それを見つめるラースは、次第に「自分のもの」ではなくなっていくビアンカに苛立ちを覚え、時にはけんかをします。
初期の頃にはけんかなどはありえないわけです。ビアンカは存在していますが、性格設定などは全部ラースが「自分にとって都合がいい」ように妄想したものであって、自分にとって都合のいいものが自分にはむかうわけがない。
プロポーズを断られた、としょげるラースに、改めて目を向ける医師。
自分にとっての最愛の彼女であり、自分を自分で愛しているラースが、そこで自分で自分を否定することに「目覚める」のを見て取れるわけです。
結局、ラースとビアンカの生活は終焉を向かえます。
ビアンカは言うまでもないですが、ただのリアルドールなので、その終焉も、終わり方も、すべてラースが自分自身の中で決着をつけていることなわけです。
それは、ビアンカという妄想と決別して、すぐ隣にいる会社の同僚の可愛い女の子に対して向けられる視線であり、「少し一緒に歩く?」という、ほんのささいなことですら言えなかったラースの、内的自立が成されたという結末になるわけですが。

起承転結というか、メリハリがついていて、リアルドールを彼女だと思い込む男という表題だけ抜き出すと「げっ」と思われるかもしれませんが、実際にはハーヴェイよもラースの心情の移り変わりがはっきりと描かれているし、明確な決着が用意されているので、非常に見やすい作品でした。
妄想の世界で生きるラースが、その妄想が「嘘」であるとは気づかないまま、その妄想を自分で無意識に否定する、結果やっと大人になるという話であり、ラースの異常性にも一応の背景がつけられているので(これは個人的にはあってもなくてもと思いますが)、なんていうか見る側にとって特異性がありつつも親切と申しましょうか。

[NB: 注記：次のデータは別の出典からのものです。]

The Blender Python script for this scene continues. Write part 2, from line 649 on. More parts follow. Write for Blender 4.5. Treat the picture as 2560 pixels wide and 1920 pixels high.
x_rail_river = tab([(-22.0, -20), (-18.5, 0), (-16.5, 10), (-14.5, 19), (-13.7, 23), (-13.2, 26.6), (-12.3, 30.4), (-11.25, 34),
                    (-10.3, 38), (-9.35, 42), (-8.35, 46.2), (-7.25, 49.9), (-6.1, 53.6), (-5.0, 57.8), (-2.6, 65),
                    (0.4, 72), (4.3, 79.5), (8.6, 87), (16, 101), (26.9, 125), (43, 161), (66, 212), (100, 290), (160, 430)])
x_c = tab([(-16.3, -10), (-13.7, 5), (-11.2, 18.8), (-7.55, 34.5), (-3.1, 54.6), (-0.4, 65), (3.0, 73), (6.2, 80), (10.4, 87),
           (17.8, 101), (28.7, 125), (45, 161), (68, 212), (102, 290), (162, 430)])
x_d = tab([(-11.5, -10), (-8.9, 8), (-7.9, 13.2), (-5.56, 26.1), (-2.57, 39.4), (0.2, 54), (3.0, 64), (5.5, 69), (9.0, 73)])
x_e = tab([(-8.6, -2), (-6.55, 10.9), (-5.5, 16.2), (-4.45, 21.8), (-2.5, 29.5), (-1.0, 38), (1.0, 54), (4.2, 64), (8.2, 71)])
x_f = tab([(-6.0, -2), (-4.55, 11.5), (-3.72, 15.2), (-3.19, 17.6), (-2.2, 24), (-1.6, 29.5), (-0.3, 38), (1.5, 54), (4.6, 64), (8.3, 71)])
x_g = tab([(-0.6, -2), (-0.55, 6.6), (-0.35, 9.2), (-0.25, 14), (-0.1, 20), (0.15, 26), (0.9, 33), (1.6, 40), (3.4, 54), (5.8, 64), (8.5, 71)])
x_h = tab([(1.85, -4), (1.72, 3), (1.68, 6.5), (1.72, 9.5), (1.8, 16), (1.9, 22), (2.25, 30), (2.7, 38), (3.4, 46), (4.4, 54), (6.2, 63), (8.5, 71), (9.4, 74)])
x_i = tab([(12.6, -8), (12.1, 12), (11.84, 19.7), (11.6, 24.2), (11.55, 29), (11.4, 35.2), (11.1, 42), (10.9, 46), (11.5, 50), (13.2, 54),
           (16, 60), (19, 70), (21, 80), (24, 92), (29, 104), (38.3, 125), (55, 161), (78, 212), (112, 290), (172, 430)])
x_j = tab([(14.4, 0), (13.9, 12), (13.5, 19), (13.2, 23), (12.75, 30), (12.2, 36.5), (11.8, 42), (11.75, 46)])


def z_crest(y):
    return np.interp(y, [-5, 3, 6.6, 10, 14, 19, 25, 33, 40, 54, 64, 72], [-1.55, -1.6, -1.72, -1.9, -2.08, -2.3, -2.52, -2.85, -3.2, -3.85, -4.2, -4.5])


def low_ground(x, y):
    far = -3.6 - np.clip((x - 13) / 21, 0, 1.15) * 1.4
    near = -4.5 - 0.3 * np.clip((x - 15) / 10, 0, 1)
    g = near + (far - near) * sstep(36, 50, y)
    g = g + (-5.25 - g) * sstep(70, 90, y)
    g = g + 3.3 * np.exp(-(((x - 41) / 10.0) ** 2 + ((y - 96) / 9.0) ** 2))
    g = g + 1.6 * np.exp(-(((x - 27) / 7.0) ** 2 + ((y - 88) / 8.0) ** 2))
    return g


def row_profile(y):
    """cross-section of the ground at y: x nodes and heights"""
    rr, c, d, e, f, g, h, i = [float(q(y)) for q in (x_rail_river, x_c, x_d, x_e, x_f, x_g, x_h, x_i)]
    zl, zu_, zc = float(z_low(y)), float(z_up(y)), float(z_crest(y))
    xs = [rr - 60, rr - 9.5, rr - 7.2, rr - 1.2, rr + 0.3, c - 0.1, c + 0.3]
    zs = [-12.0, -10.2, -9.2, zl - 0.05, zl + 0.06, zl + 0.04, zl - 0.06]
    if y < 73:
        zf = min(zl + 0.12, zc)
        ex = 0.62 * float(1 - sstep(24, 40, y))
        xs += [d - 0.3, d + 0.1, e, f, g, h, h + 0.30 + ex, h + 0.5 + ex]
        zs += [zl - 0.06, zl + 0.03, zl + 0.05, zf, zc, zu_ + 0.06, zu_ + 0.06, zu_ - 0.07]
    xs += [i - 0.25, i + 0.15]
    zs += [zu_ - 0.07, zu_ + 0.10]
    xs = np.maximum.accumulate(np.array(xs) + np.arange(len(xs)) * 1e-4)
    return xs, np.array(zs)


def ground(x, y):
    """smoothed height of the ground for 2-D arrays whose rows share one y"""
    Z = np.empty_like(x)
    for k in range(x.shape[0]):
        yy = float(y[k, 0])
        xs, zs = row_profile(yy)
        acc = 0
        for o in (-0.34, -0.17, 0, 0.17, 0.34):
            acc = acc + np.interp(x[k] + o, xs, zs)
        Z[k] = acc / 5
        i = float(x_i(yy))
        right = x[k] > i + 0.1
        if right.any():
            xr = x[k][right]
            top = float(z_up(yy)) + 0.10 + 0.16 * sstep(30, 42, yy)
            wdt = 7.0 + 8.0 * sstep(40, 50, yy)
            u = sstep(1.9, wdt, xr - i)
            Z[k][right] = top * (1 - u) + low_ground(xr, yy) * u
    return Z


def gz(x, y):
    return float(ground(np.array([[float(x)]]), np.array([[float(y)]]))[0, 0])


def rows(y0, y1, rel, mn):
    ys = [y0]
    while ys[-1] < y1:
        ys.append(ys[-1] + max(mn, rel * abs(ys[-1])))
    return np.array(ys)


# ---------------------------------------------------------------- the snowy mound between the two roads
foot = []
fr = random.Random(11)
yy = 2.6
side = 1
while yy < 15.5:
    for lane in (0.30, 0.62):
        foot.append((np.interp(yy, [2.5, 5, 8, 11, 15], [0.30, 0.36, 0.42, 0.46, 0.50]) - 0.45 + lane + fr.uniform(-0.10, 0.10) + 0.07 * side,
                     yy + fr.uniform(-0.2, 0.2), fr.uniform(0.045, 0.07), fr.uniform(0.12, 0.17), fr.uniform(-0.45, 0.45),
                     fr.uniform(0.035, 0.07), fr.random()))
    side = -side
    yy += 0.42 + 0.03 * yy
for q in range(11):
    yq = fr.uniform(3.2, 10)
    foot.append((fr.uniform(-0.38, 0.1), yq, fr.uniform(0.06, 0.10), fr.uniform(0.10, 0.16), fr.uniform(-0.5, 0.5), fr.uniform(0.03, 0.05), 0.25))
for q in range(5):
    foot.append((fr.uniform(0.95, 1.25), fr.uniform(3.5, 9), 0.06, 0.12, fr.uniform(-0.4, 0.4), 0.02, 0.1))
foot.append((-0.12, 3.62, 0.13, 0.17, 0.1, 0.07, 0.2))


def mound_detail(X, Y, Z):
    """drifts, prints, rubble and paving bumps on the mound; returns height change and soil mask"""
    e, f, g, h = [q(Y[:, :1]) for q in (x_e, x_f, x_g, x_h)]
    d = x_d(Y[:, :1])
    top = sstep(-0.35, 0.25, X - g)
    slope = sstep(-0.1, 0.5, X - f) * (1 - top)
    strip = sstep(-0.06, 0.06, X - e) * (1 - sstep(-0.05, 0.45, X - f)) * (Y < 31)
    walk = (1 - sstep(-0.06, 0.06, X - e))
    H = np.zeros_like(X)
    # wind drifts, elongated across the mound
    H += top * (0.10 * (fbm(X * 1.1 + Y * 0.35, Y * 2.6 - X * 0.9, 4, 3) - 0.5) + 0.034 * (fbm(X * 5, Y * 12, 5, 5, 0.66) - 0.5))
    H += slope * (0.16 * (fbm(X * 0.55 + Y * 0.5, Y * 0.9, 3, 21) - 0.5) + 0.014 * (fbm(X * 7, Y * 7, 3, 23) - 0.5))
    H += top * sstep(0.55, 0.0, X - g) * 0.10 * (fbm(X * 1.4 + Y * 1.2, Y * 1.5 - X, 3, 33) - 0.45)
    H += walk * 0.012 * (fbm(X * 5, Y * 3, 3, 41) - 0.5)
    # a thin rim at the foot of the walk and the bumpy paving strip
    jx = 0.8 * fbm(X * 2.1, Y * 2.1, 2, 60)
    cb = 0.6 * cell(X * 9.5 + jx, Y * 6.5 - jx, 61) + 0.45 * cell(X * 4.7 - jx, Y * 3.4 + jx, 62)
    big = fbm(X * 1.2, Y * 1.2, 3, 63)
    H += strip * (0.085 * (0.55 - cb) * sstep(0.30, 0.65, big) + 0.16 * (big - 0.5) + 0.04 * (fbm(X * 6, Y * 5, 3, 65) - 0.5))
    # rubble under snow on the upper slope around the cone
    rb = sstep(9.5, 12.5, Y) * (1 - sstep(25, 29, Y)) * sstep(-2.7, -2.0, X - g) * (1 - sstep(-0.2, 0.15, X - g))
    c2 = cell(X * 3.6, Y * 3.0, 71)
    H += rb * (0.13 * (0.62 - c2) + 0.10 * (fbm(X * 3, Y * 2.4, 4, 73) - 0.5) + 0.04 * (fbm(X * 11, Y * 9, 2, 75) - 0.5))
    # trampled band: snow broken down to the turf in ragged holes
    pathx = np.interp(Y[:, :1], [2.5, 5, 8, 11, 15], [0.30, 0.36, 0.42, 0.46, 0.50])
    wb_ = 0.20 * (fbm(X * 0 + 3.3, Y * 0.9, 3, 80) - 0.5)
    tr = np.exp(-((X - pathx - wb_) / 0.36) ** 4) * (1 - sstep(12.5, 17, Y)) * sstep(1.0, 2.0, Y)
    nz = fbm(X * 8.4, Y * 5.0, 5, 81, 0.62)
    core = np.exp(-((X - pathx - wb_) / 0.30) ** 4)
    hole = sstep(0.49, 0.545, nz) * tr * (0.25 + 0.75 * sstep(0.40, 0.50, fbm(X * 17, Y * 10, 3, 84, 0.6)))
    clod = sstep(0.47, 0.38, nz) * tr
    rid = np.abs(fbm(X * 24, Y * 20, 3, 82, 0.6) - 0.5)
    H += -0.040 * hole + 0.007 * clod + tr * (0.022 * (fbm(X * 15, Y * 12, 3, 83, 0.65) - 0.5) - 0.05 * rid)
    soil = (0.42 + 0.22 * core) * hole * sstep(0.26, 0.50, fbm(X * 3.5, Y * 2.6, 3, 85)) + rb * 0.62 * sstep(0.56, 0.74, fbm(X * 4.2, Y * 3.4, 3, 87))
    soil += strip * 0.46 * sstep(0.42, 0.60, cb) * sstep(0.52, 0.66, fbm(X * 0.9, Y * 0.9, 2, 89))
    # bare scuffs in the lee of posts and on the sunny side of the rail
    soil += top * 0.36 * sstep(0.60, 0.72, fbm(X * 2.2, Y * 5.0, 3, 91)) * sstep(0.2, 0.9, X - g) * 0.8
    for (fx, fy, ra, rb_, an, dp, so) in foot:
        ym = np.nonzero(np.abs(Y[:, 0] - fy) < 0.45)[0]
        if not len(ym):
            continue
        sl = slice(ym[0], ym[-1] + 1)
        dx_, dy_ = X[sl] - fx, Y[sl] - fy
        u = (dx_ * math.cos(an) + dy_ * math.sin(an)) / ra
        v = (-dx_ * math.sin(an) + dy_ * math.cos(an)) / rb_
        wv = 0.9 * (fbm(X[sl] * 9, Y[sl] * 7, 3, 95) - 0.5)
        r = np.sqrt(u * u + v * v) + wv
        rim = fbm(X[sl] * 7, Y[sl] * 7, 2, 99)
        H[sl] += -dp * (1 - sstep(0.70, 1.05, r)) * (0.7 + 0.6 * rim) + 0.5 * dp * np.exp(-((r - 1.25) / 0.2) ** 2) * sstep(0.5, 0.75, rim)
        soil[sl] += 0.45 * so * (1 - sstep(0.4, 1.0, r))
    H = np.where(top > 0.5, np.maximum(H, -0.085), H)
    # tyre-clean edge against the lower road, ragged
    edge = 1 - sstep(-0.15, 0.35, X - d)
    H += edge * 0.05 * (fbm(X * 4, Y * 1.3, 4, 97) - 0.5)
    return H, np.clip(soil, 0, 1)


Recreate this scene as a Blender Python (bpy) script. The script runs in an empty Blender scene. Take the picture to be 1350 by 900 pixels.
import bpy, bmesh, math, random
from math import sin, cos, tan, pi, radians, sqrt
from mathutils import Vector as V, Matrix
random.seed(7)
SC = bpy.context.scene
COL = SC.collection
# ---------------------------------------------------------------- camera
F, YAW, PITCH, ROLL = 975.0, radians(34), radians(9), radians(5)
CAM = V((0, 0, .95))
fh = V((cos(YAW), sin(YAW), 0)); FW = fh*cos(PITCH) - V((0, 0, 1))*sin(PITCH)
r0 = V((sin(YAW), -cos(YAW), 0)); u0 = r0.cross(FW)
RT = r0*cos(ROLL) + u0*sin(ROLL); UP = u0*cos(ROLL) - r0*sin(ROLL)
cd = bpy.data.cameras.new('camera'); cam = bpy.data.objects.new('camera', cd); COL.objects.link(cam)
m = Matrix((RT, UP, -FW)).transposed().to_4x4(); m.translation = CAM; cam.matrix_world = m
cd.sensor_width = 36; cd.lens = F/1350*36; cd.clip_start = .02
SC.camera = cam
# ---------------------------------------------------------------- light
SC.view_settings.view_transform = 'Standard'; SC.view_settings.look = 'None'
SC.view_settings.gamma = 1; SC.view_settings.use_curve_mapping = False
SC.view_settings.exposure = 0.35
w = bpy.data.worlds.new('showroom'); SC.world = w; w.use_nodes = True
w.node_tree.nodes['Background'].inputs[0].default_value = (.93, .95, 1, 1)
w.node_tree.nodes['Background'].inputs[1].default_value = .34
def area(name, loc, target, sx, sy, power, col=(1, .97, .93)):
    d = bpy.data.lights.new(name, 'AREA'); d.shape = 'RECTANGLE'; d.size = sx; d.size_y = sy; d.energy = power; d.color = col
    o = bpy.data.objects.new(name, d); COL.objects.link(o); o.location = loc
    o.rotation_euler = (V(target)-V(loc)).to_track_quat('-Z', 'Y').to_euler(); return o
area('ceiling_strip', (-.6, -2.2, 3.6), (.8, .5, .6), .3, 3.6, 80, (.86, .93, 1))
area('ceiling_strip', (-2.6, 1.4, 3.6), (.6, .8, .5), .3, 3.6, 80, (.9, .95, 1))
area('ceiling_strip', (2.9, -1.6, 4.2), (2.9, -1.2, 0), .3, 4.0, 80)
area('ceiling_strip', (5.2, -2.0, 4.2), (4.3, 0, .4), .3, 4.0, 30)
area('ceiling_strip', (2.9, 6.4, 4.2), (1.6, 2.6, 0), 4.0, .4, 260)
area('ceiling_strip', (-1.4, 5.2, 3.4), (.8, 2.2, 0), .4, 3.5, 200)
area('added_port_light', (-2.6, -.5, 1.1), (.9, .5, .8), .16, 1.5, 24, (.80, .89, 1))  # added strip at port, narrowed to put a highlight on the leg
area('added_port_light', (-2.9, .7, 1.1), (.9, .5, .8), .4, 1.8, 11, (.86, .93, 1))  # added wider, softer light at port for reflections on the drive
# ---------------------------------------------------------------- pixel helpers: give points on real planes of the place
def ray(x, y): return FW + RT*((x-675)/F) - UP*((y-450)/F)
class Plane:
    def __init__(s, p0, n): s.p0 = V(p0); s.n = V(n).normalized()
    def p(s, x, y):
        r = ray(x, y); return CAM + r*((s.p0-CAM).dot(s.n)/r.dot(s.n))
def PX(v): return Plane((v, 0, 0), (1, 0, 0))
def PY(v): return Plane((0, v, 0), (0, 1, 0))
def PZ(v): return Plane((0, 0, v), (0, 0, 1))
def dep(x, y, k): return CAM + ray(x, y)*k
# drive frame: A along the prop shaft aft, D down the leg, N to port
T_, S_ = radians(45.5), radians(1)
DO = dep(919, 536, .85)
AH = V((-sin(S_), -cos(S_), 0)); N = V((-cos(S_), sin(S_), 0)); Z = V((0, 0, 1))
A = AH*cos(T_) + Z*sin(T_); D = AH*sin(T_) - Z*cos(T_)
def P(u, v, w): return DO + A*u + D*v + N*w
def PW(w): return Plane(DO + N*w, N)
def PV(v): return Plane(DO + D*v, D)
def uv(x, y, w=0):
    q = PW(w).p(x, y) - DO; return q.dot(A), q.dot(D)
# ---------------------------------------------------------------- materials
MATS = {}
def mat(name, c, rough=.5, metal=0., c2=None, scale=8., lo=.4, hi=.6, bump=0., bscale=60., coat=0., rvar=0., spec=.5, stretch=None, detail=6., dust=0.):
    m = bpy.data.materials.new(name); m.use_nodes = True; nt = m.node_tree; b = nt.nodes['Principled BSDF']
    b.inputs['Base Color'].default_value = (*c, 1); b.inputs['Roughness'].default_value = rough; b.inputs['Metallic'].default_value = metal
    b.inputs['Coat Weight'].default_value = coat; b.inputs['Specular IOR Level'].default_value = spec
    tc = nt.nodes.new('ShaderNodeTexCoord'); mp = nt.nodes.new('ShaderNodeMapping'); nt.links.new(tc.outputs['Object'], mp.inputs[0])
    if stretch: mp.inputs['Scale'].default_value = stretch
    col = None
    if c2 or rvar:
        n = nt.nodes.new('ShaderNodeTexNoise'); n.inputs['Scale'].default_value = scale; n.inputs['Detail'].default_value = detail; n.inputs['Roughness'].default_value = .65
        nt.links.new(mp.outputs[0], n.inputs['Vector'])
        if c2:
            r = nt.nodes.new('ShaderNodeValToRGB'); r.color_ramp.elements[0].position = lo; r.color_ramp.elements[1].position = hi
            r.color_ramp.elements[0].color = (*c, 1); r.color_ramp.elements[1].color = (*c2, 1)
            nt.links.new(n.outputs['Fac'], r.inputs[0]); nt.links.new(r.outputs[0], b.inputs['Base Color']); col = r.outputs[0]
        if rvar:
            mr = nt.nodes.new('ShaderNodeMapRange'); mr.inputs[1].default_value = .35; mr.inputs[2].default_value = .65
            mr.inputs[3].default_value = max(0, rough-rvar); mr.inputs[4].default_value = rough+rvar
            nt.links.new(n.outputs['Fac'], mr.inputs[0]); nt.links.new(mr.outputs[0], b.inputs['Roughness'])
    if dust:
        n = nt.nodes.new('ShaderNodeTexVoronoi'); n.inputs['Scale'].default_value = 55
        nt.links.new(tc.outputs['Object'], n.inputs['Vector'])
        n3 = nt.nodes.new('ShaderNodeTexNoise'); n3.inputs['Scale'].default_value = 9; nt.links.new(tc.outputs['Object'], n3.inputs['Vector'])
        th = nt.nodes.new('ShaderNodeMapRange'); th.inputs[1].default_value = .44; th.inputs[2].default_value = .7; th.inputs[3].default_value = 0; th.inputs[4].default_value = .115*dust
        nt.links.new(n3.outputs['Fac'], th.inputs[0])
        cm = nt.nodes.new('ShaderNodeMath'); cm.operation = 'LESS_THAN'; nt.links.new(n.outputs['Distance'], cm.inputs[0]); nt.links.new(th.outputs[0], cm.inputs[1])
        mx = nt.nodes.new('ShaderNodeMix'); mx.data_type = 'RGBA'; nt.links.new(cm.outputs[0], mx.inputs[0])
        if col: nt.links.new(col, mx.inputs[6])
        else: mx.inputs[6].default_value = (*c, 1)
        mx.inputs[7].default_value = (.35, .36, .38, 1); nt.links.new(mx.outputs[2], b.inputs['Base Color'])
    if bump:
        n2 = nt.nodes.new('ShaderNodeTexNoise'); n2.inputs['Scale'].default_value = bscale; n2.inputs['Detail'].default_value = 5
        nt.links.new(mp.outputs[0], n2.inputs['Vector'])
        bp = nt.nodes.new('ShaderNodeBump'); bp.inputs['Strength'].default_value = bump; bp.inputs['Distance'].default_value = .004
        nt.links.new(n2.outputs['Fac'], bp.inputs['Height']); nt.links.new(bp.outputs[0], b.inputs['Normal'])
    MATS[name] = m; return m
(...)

謎を放り投げているような作品ではないというか。

見終わった後、ラースが何故唐突にリアルドールを選んだのかそのきっかけが、隣の席で同僚がネットを見ていただけというのは少し弱いかな、とも思ったのですが、逆に「きっかけなんてそんなもんだ」という意味では凄くリアルなのでしょうね。
特に何があったわけではない。後で聞かれても覚えてすらいないようなちょっとしたきっかけですらない、ただ日常がはずみになってしまうというのは確かにあるし、物語の最初から最後までリアル志向だからこそ、ラースを取り巻く周囲の「ありえない優しさ」が際立つのかもしれません。

主人公ラースを含め、登場人物たちが全員ファニーフェイスで可愛いです。
兄嫁で出産を控えているカリンは、ラースに一番親身になって接していて、ラースとビアンカの決別の間接的な要因にも関わってくる魅力的な人物だし、医師のダグマー(女性)もこれが凄い豊かな金髪の知的な美人で!(幸せのレシピのオーナーさん?)

ハーヴェイと、こちらとどちらが好みかと問われると、毛色が違うので比べようがないと思いつつ、ハーヴェイのほうが個人的には好みでした。
なんていうかな、この作品はちょっと優しすぎるというか。
それが駄目というわけではなく、私は先に見たハーヴェイのどうしようもない不幸せ感の印象が強かったのかもしれません。結局、ラースが現実社会での回帰を果たしたのに対し、ハーヴェイでは「帰れなかった」わけですから。